Pero muchos líderes empresariales están haciendo la vista gorda ante todo esto. Quieren más empoderamiento, menos impuestos y menos restricciones legales y regulatorias. Algunos intentarán llegar a acuerdos para impedir que Trump se venga de ellos por alguna deslealtad o desaire del pasado. Pero lo que todos van a recibir, al fin y al cabo, es incertidumbre legal, lo que es perjudicial para los negocios.

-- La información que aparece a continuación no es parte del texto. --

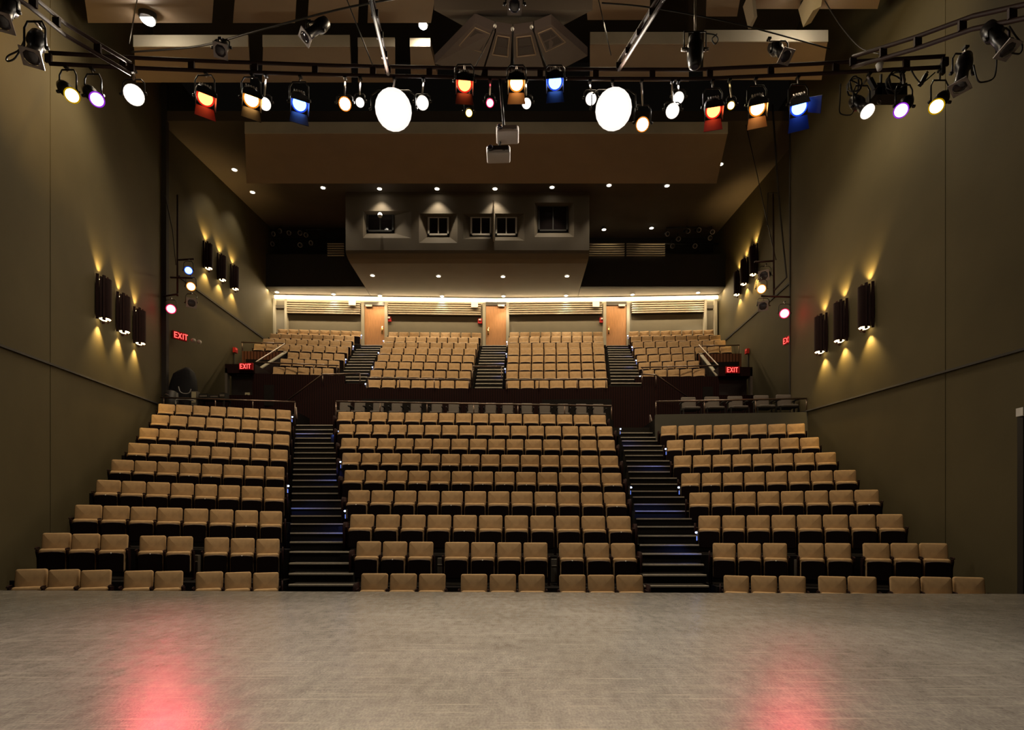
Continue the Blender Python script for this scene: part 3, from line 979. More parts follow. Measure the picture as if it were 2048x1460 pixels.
# unseen house lights: one row over the top of the picture, two added behind
for x in (-5.6, -2.8, 0.0, 2.9, 5.6):
    lamp('unseen_house_light', 'SPOT', (x, 10.6, 14.2), 950, (1, .77, .48), (x * 1.3 - .8, 14.2, 0.5), .3, 54, .8)
    lamp('unseen_house_light', 'SPOT', (x * 1.15 - .4, 16.6, 13.8), 1150, (1, .77, .48), (x * 1.35 - .8, 16.0, 2.5), .3, 84, .9)  # added without a fixture, lights the middle rows from overhead
for x in (-8.5, -4.5, -1, 2.5, 6.0):  # added without fixtures, to light the upper rear seats from the front
    lamp('unseen_house_light', 'SPOT', (x, 17.2, 14.0), 900, (1, .78, .50), (x * .9, 24.0, 7.0), .3, 70, .7)

# ------------------------------------------------------------------ cross-aisle walls, platforms, rails
def wall_poly(name, pts, d, th, m, dd=None):
    """An upright wall whose outline stands at distance d (or sloping between the distances dd of its first and last point)."""
    struct(name, mb(m).prism([P(x, y, d) for x, y in pts], (0, th, 0)))


wall_poly('wall_cross_aisle_front', [(590, 862), (590, 809), (650, 767), (728, 767), (733, 777), (947, 777), (1012, 778), (1216, 776), (1219, 773), (1313, 773), (1313, 862)], 20.35, .12, M['maroon'])
wall_poly('wall_cross_aisle_left', [(400, 866), (400, 790), (508, 790), (508, 747), (690, 751), (690, 866)], 21.1, .1, M['maroon'])
wall_poly('wall_cross_aisle_right', [(1270, 866), (1270, 753), (1436, 753), (1436, 790), (1510, 790), (1510, 866)], 21.1, .1, M['maroon'])
wall_poly('wall_parapet_left', [(484, 727), (484, 702), (570, 704), (570, 727)], 24.22, .08, M['redwood'])
wall_poly('wall_parapet_right', [(1398, 733), (1398, 708), (1483, 707), (1483, 733)], 24.22, .08, M['redwood'])
# sloping cheek walls beside the narrow rows
for nm, (xa, ya), (xb, yb) in (('left', (508, 746), (571, 705)), ('right', (1435, 752), (1401, 709))):
    a, c = P(xa, ya, 21.5), P(xb, yb, 24.4)
    b = mb(M['maroon'])
    b.hexa([a + V((-.06, 0, -1)), a + V((.06, 0, -1)), c + V((.06, 0, -1)), c + V((-.06, 0, -1))], [a + V((-.06, 0, 0)), a + V((.06, 0, 0)), c + V((.06, 0, 0)), c + V((-.06, 0, 0))])
    b.use(M['doorframe']).hexa([a + V((-.07, 0, 0)), a + V((.07, 0, 0)), c + V((.07, 0, 0)), c + V((-.07, 0, 0))], [a + V((-.07, 0, .05)), a + V((.07, 0, .05)), c + V((.07, 0, .05)), c + V((-.07, 0, .05))])
    struct('wall_cheek_' + nm, b)
# doorways with EXIT signs
for nm, x0, x1, s in (('left', 450, 510, 1), ('right', 1437, 1505, -1)):
    d = 21.4
    b = mb(M['frame'])
    a, c = P(x0, 728 if s > 0 else 734, d), P(x1, 746 if s > 0 else 752, d)
    b.hexa([V((a.x, d, c.z)), V((c.x, d, c.z)), V((c.x, d + 2.6, c.z)), V((a.x, d + 2.6, c.z))], [V((a.x, d, a.z)), V((c.x, d, a.z)), V((c.x, d + 2.6, a.z)), V((a.x, d + 2.6, a.z))])
    struct('wall_lintel_' + nm, b)
    r = empty('door_%d' % (4 if s > 0 else 5), P((x0 + x1) / 2, 850, d))
    r['kind'] = 'structure'
    o = V(r.location)
    xa, xb = P(x0 + 2, 0, d).x, P(x1 - 2, 0, d).x
    mb(M['black']).box(((xa + xb) / 2, d + .35, o.z + 1.1), (xb - xa - .1, .06, 2.3)).build('door_leaf', r, o)
    mb(M['jamb']).box((xa if s > 0 else xb, d + .1, o.z + 1.1), (.09, .2, 2.25)).build('door_frame', r, o)
    mb(M['steel']).box(((xa + xb) / 2, d + .28, o.z + 2.05), (.5, .06, .05)).build('door_closer', r, o)

# rear cross-aisle floor and platforms
top = P(629, 850, 18.9).z
b = mb(M['step'])
b.box((-1.0, 20.1, top - .28), (22.6, 2.9, .3))
struct('floor_cross_aisle', b)
zc = P(945, 842, 19.0).z
struct('floor_platform_middle', mb(M['carpet']).hexa([P(672, 900, 18.75), P(1226, 900, 18.75), V((P(1226, 0, 20.3).x, 20.3, top - .2)), V((P(672, 0, 20.3).x, 20.3, top - .2))],
       [V((P(672, 0, 18.75).x, 18.75, zc)), V((P(1226, 0, 18.75).x, 18.75, zc)), V((P(1226, 0, 20.3).x, 20.3, zc)), V((P(672, 0, 20.3).x, 20.3, zc))]))
zr = P(1460, 830, 17.9).z
b = mb(M['knee'])
a, c = P(1312, 829, 17.98), P(1619, 824, 17.3)
for (p, q) in ((a, c),):
    b.hexa([p - V((0, 0, 1.6)), q - V((0, 0, 1.6)), q + V((0, .15, -1.6)), p + V((0, .15, -1.6))], [p, q, q + V((0, .15, 0)), p + V((0, .15, 0))])
b.use(M['carpet']).hexa([p + V((0, .15, -1)), q + V((0, .15, -1)), V((c.x, 20.4, a.z - 1.0)), V((a.x, 20.4, a.z - 1.0))], [p + V((0, .15, -.12)), q + V((0, .15, -.12)), V((c.x, 20.4, a.z - .12)), V((a.x, 20.4, a.z - .12))])
struct('floor_platform_right', b)
zl = P(450, 820, 18.9).z
a, c = P(318, 812, 18.6), P(590, 822, 19.0)
b = mb(M['carpet']).hexa([a - V((0, 0, .6)), c - V((0, 0, .6)), V((c.x, 21.4, c.z - .6)), V((a.x, 21.4, a.z - .6))], [a, c, V((c.x, 21.4, c.z)), V((a.x, 21.4, a.z))])
struct('floor_platform_left', b)


def railing(pts, posts, label, r=.028, pr=.02, group=None, mid=None):
    """pts: 3-D points along the handrail; posts: (point, drop)."""
    e = empty('handrail', pts[0], label, 'handrail', group)
    mb(M['rail'], True).path(pts, r, 10).build('rail', e, pts[0])
    for p, drop in posts:
        mb(M['rail'], True).tube(p - V((0, 0, .02)), p - V((0, 0, drop)), pr).build('post', e, pts[0])
    if mid:
        mb(M['rail'], True).path([p - V((0, 0, mid)) for p in pts], r * .6, 8).build('lower_rail', e, pts[0])
    return e


a, c = P(672, 803, 18.8), P(1223, 812, 18.8)
railing([a - V((0, 0, 0)), c], [(a, .9)] + [(a.lerp(c, t), .5) for t in (.16, .33, .5, .66, .83)] + [(c, .6)], 'long bronze handrail in front of the grey chairs of the middle platform')
a, c = P(322, 795, 18.55), P(590, 804, 18.95)
railing([a, c], [(a.lerp(c, t), .35) for t in (.02, .4, .68)] + [(c, 1.0)], 'bronze handrail in front of the black equipment on the left-hand platform')
a, c = P(1312, 803.5, 18.03), P(1613, 797, 17.37)
railing([a, c], [(a, .42), (a.lerp(c, .33), .42), (a.lerp(c, .67), .42), (c, .42)], 'bronze handrail in front of the five grey chairs on the right-hand platform')
a, c = P(732, 756, 20.3), P(942, 759.6, 20.3)
railing([a, c], [(a.lerp(c, .02), .34), (a.lerp(c, .32), .34), (a.lerp(c, .65), .34), (a.lerp(c, .98), .34)], 'bronze handrail in front of the lowest row of the upper middle-left block')
a, c = P(1010, 760, 20.3), P(1216, 758, 20.3)
railing([a, c], [(a.lerp(c, .02), .34), (a.lerp(c, .33), .34), (a.lerp(c, .7), .34), (a.lerp(c, .98), .34)], 'bronze handrail in front of the lowest row of the upper middle-right block')
a, c = P(511, 724.5, 21.5), P(677, 731, 21.5)
railing([P(569, 688, 24.4), a, c], [(a.lerp(c, .7), .36), (a.lerp(c, .98), .36)], 'bronze handrail bending around the corner of the upper far-left block')
a, c = P(1436.7, 731, 21.5), P(1282, 735, 21.5)
railing([P(1398, 690.5, 24.4), a, c], [(a.lerp(c, .66), .36), (a.lerp(c, .98), .36)], 'bronze handrail bending around the corner of the upper far-right block')
a, c = P(483, 684.5, 24.4), P(568, 687, 24.4)
railing([a, c], [(a + V((.03, 0, 0)), .42)], 'short bronze handrail above the wood parapet at far left')
a, c = P(1403, 692, 24.4), P(1479, 690, 24.4)
railing([a, c], [(c - V((.03, 0, 0)), .42)], 'short bronze handrail above the wood parapet at far right')
a, c = P(575, 801, 20.3), P(645, 749, 20.3)
railing([a, c, P(720, 747, 20.3)], [(c, .35), (P(720, 747, 20.3), .4)], 'sloping bronze stair rail rising left of the left upper aisle')
a, c = P(1375, 794, 20.6), P(1312, 750, 20.3)
railing([a, c, P(1282, 748, 20.3)], [(c, .4), (P(1284, 748, 20.3), .4)], 'sloping bronze stair rail rising right of the right upper aisle')
a, c = P(945, 733, 21.8), P(1003, 733, 21.8)
railing([a, c], [(a, .75), (c, .75)], 'short bronze rail across the foot of the middle upper aisle')
for x0, y0, d0, x1, y1, d1, lab in ((594, 838, 18.9, 592, 815, 19.2, 'short dark post rail at the top of the left lower aisle'), (1310, 866, 18.6, 1300, 830, 19.0, 'short sloping rail at the top of the right lower aisle')):
    railing([P(x0, y0, d0), P(x1, y1, d1)], [(P(x1, y1, d1), .6)], lab)

# grey chairs on the platforms
def make_grey_chair():
    r = empty('platform_chair', (0, 0, 0))
    mb(M['grey'], True).pad(.48, .52, .07, (0, .20, .62), .035, .012, 0, .12).build('backrest', r)
    s = mb(M['grey'], True)
    s.pad(.50, .50, .08, (0, 0, 0), .05, .01, 0, 0)
    for q in s.v:
        q.y, q.z = q.z - .03, -q.y
        q.z += .42
    s.build('seat', r)
    for x in (-.285, .285):
        mb(M['black'], True).path([(x, .2, .63), (x, -.05, .65), (x, -.2, .63)], .03, 8).build('armrest', r)
        b = mb(M['black'])
        b.box((x, .1, .31), (.03, .05, .62)).box((x, -.18, .21), (.03, .04, .42)).box((x, -.04, .4), (.03, .3, .05))
        b.build('leg', r)
    return r


gch = make_grey_chair()
cxs = [108, 194, 303, 411, 522, 644, 743, 857, 958, 1058, 1169, 1274, 1380, 1486, 1586]
first = True
for i, zx in enumerate(cxs):
    px = 640 + (zx + 41) / 2.926
    py = 780 + (67 + 16 * i / 14) / 2.926
    p = P(px, py, 19.75)
    o = gch if first else copy_tree(gch)
    first = False
    o.location = p - V((0, .235, .88))
    o.scale = (.80, 1, 1)
    where = 'leftmost' if i == 0 else 'rightmost' if i == 14 else ORD[i] + ' from left'
    tag(o, 'dim grey chair, %s in the row behind the middle platform handrail' % where, 'chair', 'grey chairs on the middle platform')
for i, (zx, zy) in enumerate(((390, 35), (503, 33), (615, 30), (741, 26), (849, 23))):
    p = P(1200 + (zx + 36) / 2.415, 780 + zy / 2.415, 18.72 - .11 * i)
    o = copy_tree(gch)
    o.location = p - V((0, .235, .88))
    o.scale = (1.03, 1, 1)
    tag(o, 'grey chair with black arms, %s from left of five on the right-hand platform' % ORD[i], 'chair', 'grey chairs on the right-hand platform')

# ------------------------------------------------------------------ wall sconces
def sconce(px, y0, y1, fn, s, wpx, label, group, watt=26):
    # where the wall stands at this column
    d = 15
    for _ in range(60):
        X = (px - CX) / F * d
        d += (fn(d) - X) / ((px - CX) / F - (fn(d + .01) - fn(d)) / .01) * .5
    t, bo = P(px, y0, d), P(px, y1, d)
    h = t.z - bo.z
    R = .20
    x = fn(d) + s * .04
    dirw = V((fn(d + 1) - fn(d), 1, 0)).normalized()
    nrm = V((dirw.y * s, -dirw.x * s, 0))
    o = V((fn(d), d, bo.z))
    e = empty('wall_sconce', o, label, 'wall sconce', group)
    b = mb(M['frame'])
    n = 9
    for j in range(n):
        a = math.pi * (j + .5) / n
        c = o + dirw * (math.cos(a) * R) + nrm * (math.sin(a) * R + .02)
        rot = Matrix(((dirw * -math.sin(a) + nrm * math.cos(a)), (dirw * math.cos(a) + nrm * math.sin(a)), V((0, 0, 1)))).transposed()
        lo = 0.0 if j % 2 == 0 else .05
        b.box(c + V((0, 0, h / 2)), (.066 if j % 2 == 0 else .052, .03 if j % 2 == 0 else .018, h - 2 * lo), rot)
    b.build('slat', e, o)
    k = mb(M['frame'], True)
    k.lathe([(.06, .13), (h - .06, .13)], o + nrm * .17, (0, 0, 1), 14, False)
    k.build('inner_sleeve', e, o)
    for zz, dz, w in ((h - .08, 1, .7), (.06, -1, 1.0)):
        mb(E['sconce'], True).lathe([(-.03, .08), (0, .125), (.03, .08)], o + nrm * .155 + V((0, 0, zz)), (0, 0, 1), 12).build('bulb', e, o)
        p = o + nrm * .15 + V((0, 0, zz + dz * .13))
        lamp('sconce_beam', 'SPOT', p, watt * w * 3, (1, .66, .22), p + V((0, 0, dz)) - nrm * .22, .03, 100, .8)


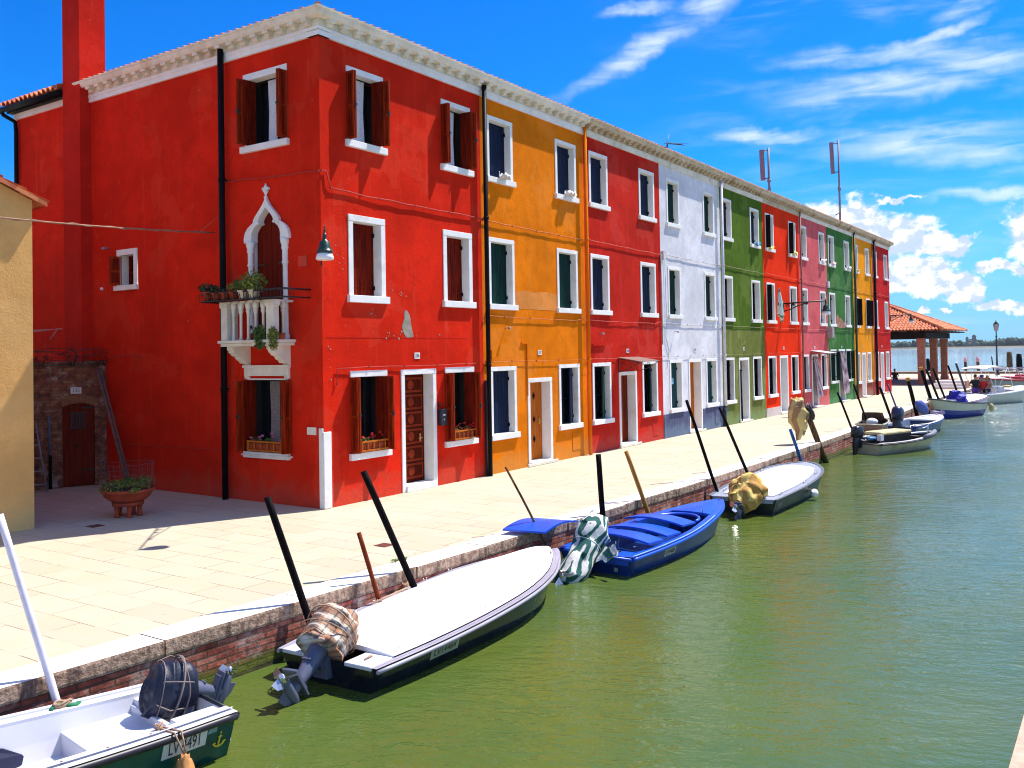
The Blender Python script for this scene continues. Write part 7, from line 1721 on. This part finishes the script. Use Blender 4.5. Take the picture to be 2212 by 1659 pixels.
    if hat:
        m = MB(); m.lathe([(.12*s, 0), (.118*s, .05*s), (.08*s, .10*s), (.01, .115*s)], (0, 0, (hz+.755)*s), 14); m.box(.08*s, .19*s, -.07*s, .07*s, (hz+.755)*s, (hz+.768)*s); m.build('cap', hat, t, local=True)
    return t
blk = plain('black_top', (.015, .012, .014), .9); prp = plain('purple_shorts', (.22, .07, .45), .9); rd = plain('red_shirt', (.62, .02, .02), .9); nv = plain('navy_trousers', (.02, .02, .06), .9); wt = plain('pinkish_top', (.55, .30, .22), .9)
IM = I.t.matrix_basis
p = IM @ Vector((.75, .12, .13)); person('person in a black top and purple shorts standing in the launch', (p.x, p.y, p.z), 40, blk, prp, 'stand', s=.90, arms=((.10, .16, .98), (.35, .02, .95)))
p = IM @ Vector((1.25, .05, .30)); person('person in a red shirt and blue cap sitting in the launch under the awning', (p.x, p.y, p.z), 200, rd, nv, 'sit', hat=plain('blue_cap', (.015, .03, .25), .8), s=1.0, seat=.40)
p = IM @ Vector((1.65, .0, .30)); person('fair haired person in a pale top sitting beside the red shirted one in the launch', (p.x, p.y, p.z), 150, wt, nv, 'sit', hairm=plain('fair_hair', (.40, .17, .05), .7), s=.97, seat=.40)
person('dark clothed person sitting on the ground against the sea wall left of the loggia pillars', (68.6, 3.95, .0), 205, blk, nv, 'sit', s=.92, seat=.04)
for (lx_, ly_) in ((1.25, .05), (1.65, .0)):
    m = MB(); m.box(lx_-.22, lx_+.18, ly_-.24, ly_+.24, .12, .66); m.build('seat_box', white_gel, I.t, local=True, bevel=.02)

# ================================================================ air over the lagoon
hz = bpy.data.materials.new('haze_air'); hz.use_nodes = True; ht = NT(hz.node_tree)
ho = ht.n('ShaderNodeOutputMaterial'); pv = ht.n('ShaderNodeVolumePrincipled', i_Density=0.00009, i_Anisotropy=0.1)
pv.inputs['Color'].default_value = (0.80, 0.88, 1.0, 1); ht.t.links.new(pv.outputs[0], ho.inputs['Volume'])
m = MB(); m.box(-300, 1700, -1500, 1500, -2.7, 24.0); o = m.build('haze', hz); o['kind'] = 'stuff'; o['label'] = 'thin sea haze over the lagoon'; o['category'] = 'haze'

Llámenlo al síndrome de Hong Kong. Cuando los defensores de la democracia y del estado de derecho salieron a las calles de Hong Kong para resistir el control central del gobierno chino continental, la mayoría de líderes empresariales (y los jefes de los grandes despachos legales y contables) no se distrajeron boca , y después aceptaron la ley de seguridad que ponía fin a la relativa autonomía de Hong Kong. Podemos pensar que tenían más miedo de la gente que del estado chino, por lo que recibieron con agrado el restablecimiento del orden después de que las manifestaciones fueran reprimidas.

Pero esta estrategia ha resultado contraproducente. El control estatal se ha vuelto más férreo no sólo contra los defensores de la democracia, sino también contra las empresas. Las empresas han recurrido a la autoayuda y han trasladado centros de datos a otras jurisdicciones, dando a sus empleados de Hong Kong teléfonos móviles de prepago, reduciendo la presencia en una ciudad que en su día destacó como un mercado global y un centro financiero rutilante.

No entendieron que la autodefensa individual es más cara y menos eficaz que la autodefensa colectiva. Esta última exige una vibrante democracia constitucional en la que el estado de derecho mantenga un compromiso genuino con una autonomía fuerte, más que una cortina de humo que esconda las imposiciones de las grandes empresas. Cuando Schwarzman, Dimon y otros titanes de las empresas estadounidenses descubran los costes de cargarse la democracia apoyando a Trump, será demasiado tarde.